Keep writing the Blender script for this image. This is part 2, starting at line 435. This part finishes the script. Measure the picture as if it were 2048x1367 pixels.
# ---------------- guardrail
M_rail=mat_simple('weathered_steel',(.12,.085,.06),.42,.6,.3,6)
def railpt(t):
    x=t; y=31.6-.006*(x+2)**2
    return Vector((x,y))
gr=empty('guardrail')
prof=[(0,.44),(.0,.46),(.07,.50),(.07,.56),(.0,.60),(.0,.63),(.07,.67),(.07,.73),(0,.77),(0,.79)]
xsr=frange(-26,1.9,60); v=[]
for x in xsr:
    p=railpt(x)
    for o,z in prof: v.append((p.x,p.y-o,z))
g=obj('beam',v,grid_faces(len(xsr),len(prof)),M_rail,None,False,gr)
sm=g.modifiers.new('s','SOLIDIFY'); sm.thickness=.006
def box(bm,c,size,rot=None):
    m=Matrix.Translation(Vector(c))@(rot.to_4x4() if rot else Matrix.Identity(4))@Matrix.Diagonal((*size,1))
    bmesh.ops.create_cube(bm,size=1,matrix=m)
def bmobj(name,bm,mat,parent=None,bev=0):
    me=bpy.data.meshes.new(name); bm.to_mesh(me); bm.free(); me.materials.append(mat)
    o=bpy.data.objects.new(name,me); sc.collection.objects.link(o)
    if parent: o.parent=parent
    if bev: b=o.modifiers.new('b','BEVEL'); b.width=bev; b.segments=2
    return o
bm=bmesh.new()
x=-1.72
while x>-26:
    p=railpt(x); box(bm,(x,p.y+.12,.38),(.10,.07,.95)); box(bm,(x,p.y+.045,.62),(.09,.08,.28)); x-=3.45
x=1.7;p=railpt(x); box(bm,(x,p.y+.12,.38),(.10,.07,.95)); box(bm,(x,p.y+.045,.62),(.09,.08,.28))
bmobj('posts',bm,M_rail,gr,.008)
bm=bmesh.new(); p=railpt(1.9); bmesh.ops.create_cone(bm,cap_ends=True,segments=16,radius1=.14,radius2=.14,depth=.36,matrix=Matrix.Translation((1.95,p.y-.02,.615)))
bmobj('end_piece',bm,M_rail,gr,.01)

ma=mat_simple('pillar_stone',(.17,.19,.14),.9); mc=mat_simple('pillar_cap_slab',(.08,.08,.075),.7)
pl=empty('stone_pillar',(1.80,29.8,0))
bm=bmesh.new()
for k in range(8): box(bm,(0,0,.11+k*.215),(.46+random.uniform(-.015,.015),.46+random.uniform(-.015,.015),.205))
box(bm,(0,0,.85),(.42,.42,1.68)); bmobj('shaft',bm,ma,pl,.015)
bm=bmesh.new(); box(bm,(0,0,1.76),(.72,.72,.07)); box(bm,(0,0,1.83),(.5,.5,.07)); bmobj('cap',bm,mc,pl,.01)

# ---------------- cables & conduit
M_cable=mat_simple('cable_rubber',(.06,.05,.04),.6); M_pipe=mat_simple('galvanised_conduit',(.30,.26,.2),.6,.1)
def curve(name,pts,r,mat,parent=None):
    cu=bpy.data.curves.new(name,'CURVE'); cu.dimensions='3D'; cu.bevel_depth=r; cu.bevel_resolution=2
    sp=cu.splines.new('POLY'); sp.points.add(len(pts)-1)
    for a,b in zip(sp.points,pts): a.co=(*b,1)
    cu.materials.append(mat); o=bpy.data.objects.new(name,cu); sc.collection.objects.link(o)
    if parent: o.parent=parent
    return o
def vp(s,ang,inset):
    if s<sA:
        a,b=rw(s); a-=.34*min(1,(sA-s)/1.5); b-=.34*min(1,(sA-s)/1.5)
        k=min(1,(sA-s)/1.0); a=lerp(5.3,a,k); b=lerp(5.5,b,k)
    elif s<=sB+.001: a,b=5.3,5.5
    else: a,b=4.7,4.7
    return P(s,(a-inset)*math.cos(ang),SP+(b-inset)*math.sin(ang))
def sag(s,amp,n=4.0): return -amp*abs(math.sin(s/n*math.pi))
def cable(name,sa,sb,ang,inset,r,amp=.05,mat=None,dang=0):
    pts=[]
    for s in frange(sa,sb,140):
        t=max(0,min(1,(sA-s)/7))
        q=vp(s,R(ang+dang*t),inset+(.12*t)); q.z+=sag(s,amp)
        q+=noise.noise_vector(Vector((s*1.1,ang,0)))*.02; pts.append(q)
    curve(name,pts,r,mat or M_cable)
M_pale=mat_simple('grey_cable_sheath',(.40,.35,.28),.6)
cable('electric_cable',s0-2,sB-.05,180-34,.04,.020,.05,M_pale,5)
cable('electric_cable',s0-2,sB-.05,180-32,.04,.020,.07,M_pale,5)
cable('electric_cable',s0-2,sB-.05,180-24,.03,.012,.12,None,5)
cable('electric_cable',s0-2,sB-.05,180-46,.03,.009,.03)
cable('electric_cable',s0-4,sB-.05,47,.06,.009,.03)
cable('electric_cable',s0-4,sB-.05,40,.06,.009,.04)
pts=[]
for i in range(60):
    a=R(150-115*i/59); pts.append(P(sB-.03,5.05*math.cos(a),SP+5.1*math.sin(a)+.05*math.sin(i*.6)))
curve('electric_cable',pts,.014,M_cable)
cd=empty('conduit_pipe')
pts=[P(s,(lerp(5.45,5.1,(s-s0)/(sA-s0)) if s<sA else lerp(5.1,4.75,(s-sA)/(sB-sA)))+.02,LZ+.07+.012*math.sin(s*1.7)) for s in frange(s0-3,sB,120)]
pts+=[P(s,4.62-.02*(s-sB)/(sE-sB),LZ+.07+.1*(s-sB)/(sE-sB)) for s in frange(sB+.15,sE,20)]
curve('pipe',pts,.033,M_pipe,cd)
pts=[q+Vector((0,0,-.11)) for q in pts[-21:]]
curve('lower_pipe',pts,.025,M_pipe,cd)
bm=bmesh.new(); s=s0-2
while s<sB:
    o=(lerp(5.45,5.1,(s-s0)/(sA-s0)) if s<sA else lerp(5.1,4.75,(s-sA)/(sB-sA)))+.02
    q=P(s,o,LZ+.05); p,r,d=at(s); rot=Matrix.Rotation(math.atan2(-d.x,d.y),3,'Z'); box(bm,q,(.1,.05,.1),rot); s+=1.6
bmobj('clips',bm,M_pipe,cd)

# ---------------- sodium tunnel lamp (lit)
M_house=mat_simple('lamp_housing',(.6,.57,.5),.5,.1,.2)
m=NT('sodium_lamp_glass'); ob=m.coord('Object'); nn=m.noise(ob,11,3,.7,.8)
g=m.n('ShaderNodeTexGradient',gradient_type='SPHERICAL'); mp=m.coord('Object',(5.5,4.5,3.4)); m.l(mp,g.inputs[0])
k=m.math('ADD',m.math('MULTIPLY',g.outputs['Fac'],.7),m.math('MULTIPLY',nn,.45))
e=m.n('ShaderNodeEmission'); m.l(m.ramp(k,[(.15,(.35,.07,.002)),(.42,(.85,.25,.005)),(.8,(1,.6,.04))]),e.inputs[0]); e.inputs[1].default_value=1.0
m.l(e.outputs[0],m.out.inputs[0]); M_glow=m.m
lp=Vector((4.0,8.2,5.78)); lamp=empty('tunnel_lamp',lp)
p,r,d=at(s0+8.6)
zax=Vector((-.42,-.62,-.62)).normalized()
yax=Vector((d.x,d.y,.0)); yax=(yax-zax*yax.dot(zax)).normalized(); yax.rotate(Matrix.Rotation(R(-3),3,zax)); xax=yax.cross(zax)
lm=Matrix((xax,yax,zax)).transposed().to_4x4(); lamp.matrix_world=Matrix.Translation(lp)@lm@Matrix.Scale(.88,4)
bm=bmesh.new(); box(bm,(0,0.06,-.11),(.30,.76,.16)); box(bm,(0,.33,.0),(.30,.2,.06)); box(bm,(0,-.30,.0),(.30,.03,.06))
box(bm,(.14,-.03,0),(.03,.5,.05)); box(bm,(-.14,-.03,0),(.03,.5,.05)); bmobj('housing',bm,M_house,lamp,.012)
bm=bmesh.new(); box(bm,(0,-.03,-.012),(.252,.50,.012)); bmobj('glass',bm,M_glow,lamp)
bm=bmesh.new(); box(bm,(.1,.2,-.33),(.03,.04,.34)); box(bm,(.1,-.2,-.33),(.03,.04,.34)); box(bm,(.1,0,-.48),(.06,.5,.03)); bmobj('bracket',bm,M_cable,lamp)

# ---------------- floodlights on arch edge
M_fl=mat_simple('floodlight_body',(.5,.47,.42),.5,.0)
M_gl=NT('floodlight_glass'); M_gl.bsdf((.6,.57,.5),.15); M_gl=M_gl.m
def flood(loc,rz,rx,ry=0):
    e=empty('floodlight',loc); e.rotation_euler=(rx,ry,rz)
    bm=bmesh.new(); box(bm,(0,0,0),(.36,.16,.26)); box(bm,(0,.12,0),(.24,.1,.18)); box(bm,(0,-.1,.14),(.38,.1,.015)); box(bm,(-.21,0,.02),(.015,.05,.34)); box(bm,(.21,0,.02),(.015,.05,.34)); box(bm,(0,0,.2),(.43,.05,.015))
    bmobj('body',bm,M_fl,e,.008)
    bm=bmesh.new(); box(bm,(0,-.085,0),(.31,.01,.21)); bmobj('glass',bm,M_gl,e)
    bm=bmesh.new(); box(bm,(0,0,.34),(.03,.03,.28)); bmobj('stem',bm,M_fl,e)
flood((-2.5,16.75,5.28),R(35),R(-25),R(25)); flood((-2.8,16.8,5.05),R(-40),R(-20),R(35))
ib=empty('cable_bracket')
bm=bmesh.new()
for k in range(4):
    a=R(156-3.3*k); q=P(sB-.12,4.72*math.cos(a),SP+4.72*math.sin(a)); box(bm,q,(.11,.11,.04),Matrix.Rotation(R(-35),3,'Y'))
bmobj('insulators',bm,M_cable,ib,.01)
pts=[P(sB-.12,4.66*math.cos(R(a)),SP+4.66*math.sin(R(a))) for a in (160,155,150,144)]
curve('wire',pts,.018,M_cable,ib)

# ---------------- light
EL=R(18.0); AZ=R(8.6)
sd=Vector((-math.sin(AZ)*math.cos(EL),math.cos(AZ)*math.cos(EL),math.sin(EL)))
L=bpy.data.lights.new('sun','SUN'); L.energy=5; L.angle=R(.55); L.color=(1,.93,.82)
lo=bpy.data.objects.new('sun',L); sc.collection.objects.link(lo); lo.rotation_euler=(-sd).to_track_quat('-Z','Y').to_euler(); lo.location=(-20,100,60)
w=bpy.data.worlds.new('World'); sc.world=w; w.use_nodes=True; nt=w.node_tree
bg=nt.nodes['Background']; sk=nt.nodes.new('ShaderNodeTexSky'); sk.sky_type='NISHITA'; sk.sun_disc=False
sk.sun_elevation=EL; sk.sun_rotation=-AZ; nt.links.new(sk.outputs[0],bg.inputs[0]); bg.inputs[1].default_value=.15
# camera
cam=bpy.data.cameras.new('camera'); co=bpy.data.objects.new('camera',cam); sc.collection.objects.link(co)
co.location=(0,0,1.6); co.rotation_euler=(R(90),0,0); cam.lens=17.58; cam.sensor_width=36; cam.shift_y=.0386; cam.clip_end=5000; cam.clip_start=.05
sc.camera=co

### EXERCISE DIRECTIONS:
Copy out only the lines running from the beginning of the data to the line with "bmobj('end_piece',bm,M_rail,gr,.01)", both ends included.

### EXPECTED OUTPUT:
Keep writing the Blender script for this image. This is part 2, starting at line 435. This part finishes the script. Measure the picture as if it were 2048x1367 pixels.
# ---------------- guardrail
M_rail=mat_simple('weathered_steel',(.12,.085,.06),.42,.6,.3,6)
def railpt(t):
    x=t; y=31.6-.006*(x+2)**2
    return Vector((x,y))
gr=empty('guardrail')
prof=[(0,.44),(.0,.46),(.07,.50),(.07,.56),(.0,.60),(.0,.63),(.07,.67),(.07,.73),(0,.77),(0,.79)]
xsr=frange(-26,1.9,60); v=[]
for x in xsr:
    p=railpt(x)
    for o,z in prof: v.append((p.x,p.y-o,z))
g=obj('beam',v,grid_faces(len(xsr),len(prof)),M_rail,None,False,gr)
sm=g.modifiers.new('s','SOLIDIFY'); sm.thickness=.006
def box(bm,c,size,rot=None):
    m=Matrix.Translation(Vector(c))@(rot.to_4x4() if rot else Matrix.Identity(4))@Matrix.Diagonal((*size,1))
    bmesh.ops.create_cube(bm,size=1,matrix=m)
def bmobj(name,bm,mat,parent=None,bev=0):
    me=bpy.data.meshes.new(name); bm.to_mesh(me); bm.free(); me.materials.append(mat)
    o=bpy.data.objects.new(name,me); sc.collection.objects.link(o)
    if parent: o.parent=parent
    if bev: b=o.modifiers.new('b','BEVEL'); b.width=bev; b.segments=2
    return o
bm=bmesh.new()
x=-1.72
while x>-26:
    p=railpt(x); box(bm,(x,p.y+.12,.38),(.10,.07,.95)); box(bm,(x,p.y+.045,.62),(.09,.08,.28)); x-=3.45
x=1.7;p=railpt(x); box(bm,(x,p.y+.12,.38),(.10,.07,.95)); box(bm,(x,p.y+.045,.62),(.09,.08,.28))
bmobj('posts',bm,M_rail,gr,.008)
bm=bmesh.new(); p=railpt(1.9); bmesh.ops.create_cone(bm,cap_ends=True,segments=16,radius1=.14,radius2=.14,depth=.36,matrix=Matrix.Translation((1.95,p.y-.02,.615)))
bmobj('end_piece',bm,M_rail,gr,.01)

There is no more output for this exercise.